▸ Recorded information
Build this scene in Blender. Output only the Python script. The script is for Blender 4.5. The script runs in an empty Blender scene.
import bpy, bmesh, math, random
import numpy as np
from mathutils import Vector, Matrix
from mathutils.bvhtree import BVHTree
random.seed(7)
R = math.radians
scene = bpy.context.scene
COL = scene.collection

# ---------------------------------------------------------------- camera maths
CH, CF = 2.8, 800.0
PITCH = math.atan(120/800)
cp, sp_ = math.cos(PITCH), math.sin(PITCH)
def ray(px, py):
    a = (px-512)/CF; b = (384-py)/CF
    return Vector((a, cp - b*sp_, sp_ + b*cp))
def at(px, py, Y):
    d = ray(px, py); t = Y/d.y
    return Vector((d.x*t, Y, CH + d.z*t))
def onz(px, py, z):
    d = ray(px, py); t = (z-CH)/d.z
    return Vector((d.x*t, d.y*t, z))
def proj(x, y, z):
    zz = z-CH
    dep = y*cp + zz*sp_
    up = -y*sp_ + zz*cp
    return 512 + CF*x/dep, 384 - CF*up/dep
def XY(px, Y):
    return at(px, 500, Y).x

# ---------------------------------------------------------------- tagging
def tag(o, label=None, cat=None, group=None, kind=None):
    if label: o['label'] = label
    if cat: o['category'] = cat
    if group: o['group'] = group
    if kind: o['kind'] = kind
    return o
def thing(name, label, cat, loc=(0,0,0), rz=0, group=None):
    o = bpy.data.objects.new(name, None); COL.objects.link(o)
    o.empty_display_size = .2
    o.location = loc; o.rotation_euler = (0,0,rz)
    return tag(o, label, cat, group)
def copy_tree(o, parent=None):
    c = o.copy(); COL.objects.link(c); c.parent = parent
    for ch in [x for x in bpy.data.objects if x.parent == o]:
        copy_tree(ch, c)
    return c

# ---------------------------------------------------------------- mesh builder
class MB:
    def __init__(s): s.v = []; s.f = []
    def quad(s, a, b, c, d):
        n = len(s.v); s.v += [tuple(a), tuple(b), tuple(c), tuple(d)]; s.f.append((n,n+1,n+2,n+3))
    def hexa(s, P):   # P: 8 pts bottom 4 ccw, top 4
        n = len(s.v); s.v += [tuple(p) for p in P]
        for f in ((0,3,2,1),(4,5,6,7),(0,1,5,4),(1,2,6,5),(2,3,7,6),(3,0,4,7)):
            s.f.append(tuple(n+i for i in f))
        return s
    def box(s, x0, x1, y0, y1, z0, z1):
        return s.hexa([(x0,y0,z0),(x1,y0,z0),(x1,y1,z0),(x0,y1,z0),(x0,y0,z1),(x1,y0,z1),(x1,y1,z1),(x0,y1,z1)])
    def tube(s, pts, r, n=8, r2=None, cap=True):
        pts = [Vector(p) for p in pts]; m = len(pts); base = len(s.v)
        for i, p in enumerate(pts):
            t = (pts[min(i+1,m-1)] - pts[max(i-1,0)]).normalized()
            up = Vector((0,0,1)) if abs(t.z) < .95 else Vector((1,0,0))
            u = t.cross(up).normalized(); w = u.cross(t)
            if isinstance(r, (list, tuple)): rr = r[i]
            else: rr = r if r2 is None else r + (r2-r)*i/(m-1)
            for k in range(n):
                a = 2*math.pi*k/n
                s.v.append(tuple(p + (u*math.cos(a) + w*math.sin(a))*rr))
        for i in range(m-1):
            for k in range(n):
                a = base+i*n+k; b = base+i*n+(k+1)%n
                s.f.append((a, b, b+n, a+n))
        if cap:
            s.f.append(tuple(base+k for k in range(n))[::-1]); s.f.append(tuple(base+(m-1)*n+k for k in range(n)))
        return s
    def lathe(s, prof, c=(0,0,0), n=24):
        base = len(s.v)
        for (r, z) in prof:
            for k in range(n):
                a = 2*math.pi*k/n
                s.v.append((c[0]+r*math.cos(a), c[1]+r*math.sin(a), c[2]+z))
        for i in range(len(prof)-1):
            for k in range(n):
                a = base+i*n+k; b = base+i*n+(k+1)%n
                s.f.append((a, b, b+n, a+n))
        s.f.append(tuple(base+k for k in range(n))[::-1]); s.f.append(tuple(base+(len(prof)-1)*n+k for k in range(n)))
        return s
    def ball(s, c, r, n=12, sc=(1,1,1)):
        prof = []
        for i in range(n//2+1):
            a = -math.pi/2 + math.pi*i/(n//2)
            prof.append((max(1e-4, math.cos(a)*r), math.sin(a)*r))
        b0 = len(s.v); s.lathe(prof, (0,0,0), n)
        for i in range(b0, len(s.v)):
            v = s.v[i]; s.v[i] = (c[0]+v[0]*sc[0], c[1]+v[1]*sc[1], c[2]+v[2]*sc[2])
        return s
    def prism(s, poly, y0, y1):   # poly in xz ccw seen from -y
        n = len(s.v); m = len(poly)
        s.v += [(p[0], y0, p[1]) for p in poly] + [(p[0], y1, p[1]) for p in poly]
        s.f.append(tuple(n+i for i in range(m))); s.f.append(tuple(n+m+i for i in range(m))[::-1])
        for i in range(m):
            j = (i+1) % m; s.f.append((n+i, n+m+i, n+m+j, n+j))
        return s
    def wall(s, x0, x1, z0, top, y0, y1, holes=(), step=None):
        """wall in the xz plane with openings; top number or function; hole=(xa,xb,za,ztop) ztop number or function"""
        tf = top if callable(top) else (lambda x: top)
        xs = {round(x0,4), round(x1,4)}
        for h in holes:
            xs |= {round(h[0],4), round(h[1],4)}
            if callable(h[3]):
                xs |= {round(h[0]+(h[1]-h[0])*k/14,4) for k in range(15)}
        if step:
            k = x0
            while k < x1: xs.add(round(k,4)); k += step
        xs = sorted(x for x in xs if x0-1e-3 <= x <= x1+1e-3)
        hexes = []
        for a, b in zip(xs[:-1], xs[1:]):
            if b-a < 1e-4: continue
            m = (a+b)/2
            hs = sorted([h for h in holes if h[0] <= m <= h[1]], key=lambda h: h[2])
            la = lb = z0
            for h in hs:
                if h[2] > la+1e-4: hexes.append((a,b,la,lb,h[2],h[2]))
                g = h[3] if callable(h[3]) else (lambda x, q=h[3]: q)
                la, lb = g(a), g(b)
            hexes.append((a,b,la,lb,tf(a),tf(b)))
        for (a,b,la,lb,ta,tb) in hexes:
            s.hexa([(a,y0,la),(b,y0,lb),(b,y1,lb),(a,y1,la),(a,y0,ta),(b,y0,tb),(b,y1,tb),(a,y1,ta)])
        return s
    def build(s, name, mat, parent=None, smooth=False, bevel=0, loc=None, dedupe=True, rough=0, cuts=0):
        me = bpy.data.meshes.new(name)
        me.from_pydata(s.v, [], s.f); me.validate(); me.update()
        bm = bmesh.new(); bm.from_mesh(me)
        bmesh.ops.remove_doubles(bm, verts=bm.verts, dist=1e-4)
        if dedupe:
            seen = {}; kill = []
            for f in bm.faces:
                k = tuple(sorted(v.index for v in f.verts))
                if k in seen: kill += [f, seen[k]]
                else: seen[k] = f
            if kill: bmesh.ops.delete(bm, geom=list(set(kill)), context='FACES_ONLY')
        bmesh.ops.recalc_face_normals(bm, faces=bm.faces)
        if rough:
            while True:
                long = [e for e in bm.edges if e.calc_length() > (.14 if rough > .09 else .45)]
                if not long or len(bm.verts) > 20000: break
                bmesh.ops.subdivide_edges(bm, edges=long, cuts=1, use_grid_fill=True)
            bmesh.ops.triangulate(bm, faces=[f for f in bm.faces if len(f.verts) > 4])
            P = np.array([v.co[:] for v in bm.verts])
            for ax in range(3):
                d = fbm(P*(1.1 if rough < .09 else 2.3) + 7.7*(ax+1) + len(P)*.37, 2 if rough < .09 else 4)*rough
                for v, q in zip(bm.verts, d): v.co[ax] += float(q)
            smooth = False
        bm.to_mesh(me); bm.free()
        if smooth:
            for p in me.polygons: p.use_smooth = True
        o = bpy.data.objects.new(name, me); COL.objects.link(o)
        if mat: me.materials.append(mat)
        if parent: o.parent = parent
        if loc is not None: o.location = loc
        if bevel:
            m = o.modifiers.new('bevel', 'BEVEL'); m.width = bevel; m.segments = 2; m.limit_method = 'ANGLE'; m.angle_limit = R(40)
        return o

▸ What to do
Only the lines from the beginning of the material to the line containing "COL = scene.collection" should be echoed, verbatim and in full.

▸ Response to this exercise
Build this scene in Blender. Output only the Python script. The script is for Blender 4.5. The script runs in an empty Blender scene.
import bpy, bmesh, math, random
import numpy as np
from mathutils import Vector, Matrix
from mathutils.bvhtree import BVHTree
random.seed(7)
R = math.radians
scene = bpy.context.scene
COL = scene.collection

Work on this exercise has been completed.